BAKERSFIELD -- A legal battle rages on in the city of Bakersfield, California, regarding the 24th Street widening project that will add two additional lanes to a four-lane street running through the historic area of Westchester.

This project is designed to reduce traffic in the area, but the city is facing strong opposition from those that say the city’s traffic predictions are not true. Vanessa Vangle is a founding member and spokesperson for the “Citizens Against 24th Street Widening Project.” 

"It’s unnecessary to widen it, and even if they did spend the $70 to $80 million that this project would cost, it would only improve the flow of traffic, by approximately one minute and that is at peak rush hour," Vangle told the Northern California Record.

Former Congressman Bill Thomas was able to acquire $630 million earmarked for transportation/road projects before he left office, said Vangle. Jacquie Sullivan, councilmember of Ward 6, is a strong supporter of the 24th Street Widening Project. Sullivan believes the Bakersfield City Council has a responsibility to prepare for the future growth of the city and the 24th Street entrance corridor, the gateway to Bakersfield, is a top priority.

More than 20 homes in the Westchester Historic District will have to be demolished so this project can be completed, said Vangle. The city offered to buy the homes at more than the appraised value and 21 homeowners accepted the offer while two still remain, according to Vangle. 

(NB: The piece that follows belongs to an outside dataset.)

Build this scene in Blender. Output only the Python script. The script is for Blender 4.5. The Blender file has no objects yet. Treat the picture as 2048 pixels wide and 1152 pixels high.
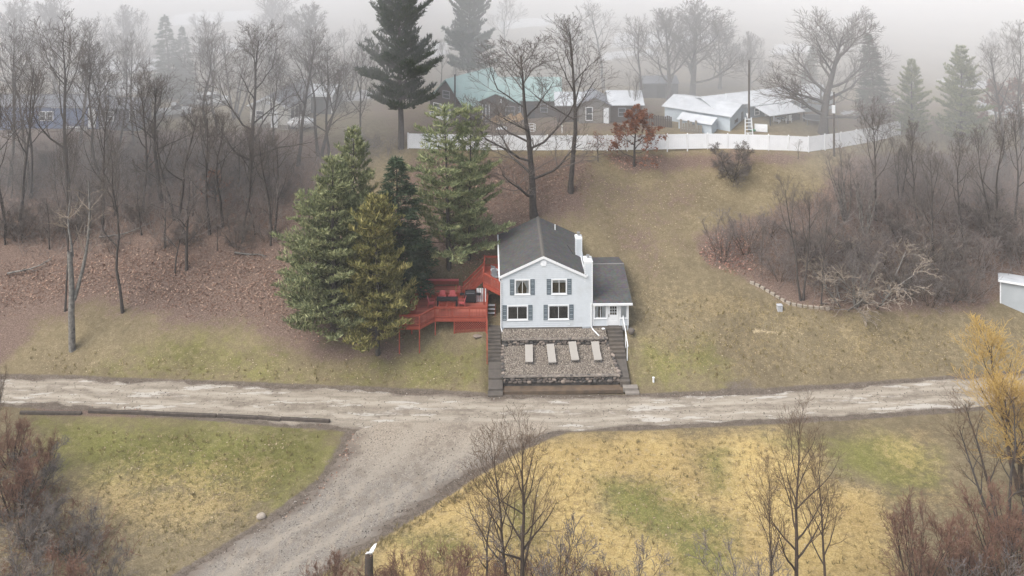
import bpy, bmesh, math, random
import numpy as np
from mathutils import Vector, Matrix

# ------------------------------------------------------------------ camera, sky, sun, exposure
SC = bpy.context.scene
COL = SC.collection
FPX, CAMZ, DROP = 1986.0, 44.0, .438              # upright camera with a shifted lens, as the photograph keeps verticals vertical
cam_d = bpy.data.cameras.new('camera'); cam = bpy.data.objects.new('camera', cam_d); COL.objects.link(cam)
cam.location = (0, 0, CAMZ); cam.rotation_euler = (math.pi/2, 0, 0); cam_d.shift_y = -DROP*FPX/2048
cam_d.sensor_width = 36.0; cam_d.lens = FPX/2048*36.0; cam_d.clip_start = .5; cam_d.clip_end = 3000
SC.camera = cam
W = bpy.data.worlds.new('World'); SC.world = W; W.use_nodes = True
wn = W.node_tree.nodes; wl = W.node_tree.links
bgn = wn['Background']; sky = wn.new('ShaderNodeTexSky'); sky.sky_type = 'NISHITA'; sky.sun_disc = False
SUN_EL, SUN_AZ = math.radians(52), math.radians(235)      # azimuth from +Y, clockwise
sky.sun_elevation = SUN_EL; sky.sun_rotation = SUN_AZ
sky.air_density = 1.0; sky.dust_density = 3.0; sky.ozone_density = 1.2
bgn.inputs['Strength'].default_value = .15
hs = wn.new('ShaderNodeHueSaturation'); hs.inputs['Saturation'].default_value = .5      # an overcast sky is nearly grey
wl.new(sky.outputs[0], hs.inputs['Color']); wl.new(hs.outputs[0], bgn.inputs['Color'])
sd = bpy.data.lights.new('sun', 'SUN'); sun = bpy.data.objects.new('sun', sd); COL.objects.link(sun)
sd.energy = 1.5; sd.angle = math.radians(40); sd.color = (1, .955, .89)
_d = Vector((math.sin(SUN_AZ)*math.cos(SUN_EL), math.cos(SUN_AZ)*math.cos(SUN_EL), math.sin(SUN_EL)))
sun.rotation_euler = _d.to_track_quat('Z', 'Y').to_euler(); sun.location = _d*200
vs = SC.view_settings; vs.view_transform = 'Standard'; vs.look = 'None'; vs.gamma = 1; vs.use_curve_mapping = False
vs.exposure = 0.78
cy = SC.cycles; cy.max_bounces = 12; cy.diffuse_bounces = 3; cy.glossy_bounces = 3; cy.volume_bounces = 10
cy.transparent_max_bounces = 12; cy.caustics_reflective = False; cy.caustics_refractive = False
HAZE_D, BANK_D = .0003, .0185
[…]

“The city of Bakersfield was very fair to the people that needed to be relocated. We’ve had no complaints and they were given top value, top service, and top priority,” Sullivan told the Northern California Record.

Terry Maxwell, former councilmember of Ward Two in the Westchester area, was an ally of Vangle and was vehemently against the widening project, according to both Vangle and Sullivan. He was the only dissenting vote on the seven-member city council and he lost his re-election bid to Andre Gonzales, who Sullivan says is a supporter of the widening project.

Vangle said she and her group are not against the entire project. 

“There are four segments involved in the widening project. Segment three is the stretch of road that runs through the historical neighborhood. Our group is not opposed to segments one, two and four, just segment three that will disfigure and potentially destroy the historic neighborhood,” said Vangle.

Vangle and other members of the community have filed a lawsuit against the city. Even though Vangle’s group recently scored a legal victory in a California Appeals Court that issued a temporary stay on the widening project, meaning construction could be at a standstill for at least another year, according to Kern Golden Empire, Sullivan said the project will move forward. 

“There’s no way they are going to prevail. The elected body has been committed to this project from the very beginning. It’s an excellent project. Let’s continue, let’s get it finished, let’s stop the delays and get back on track and get the entrance to our city finished,” said Sullivan.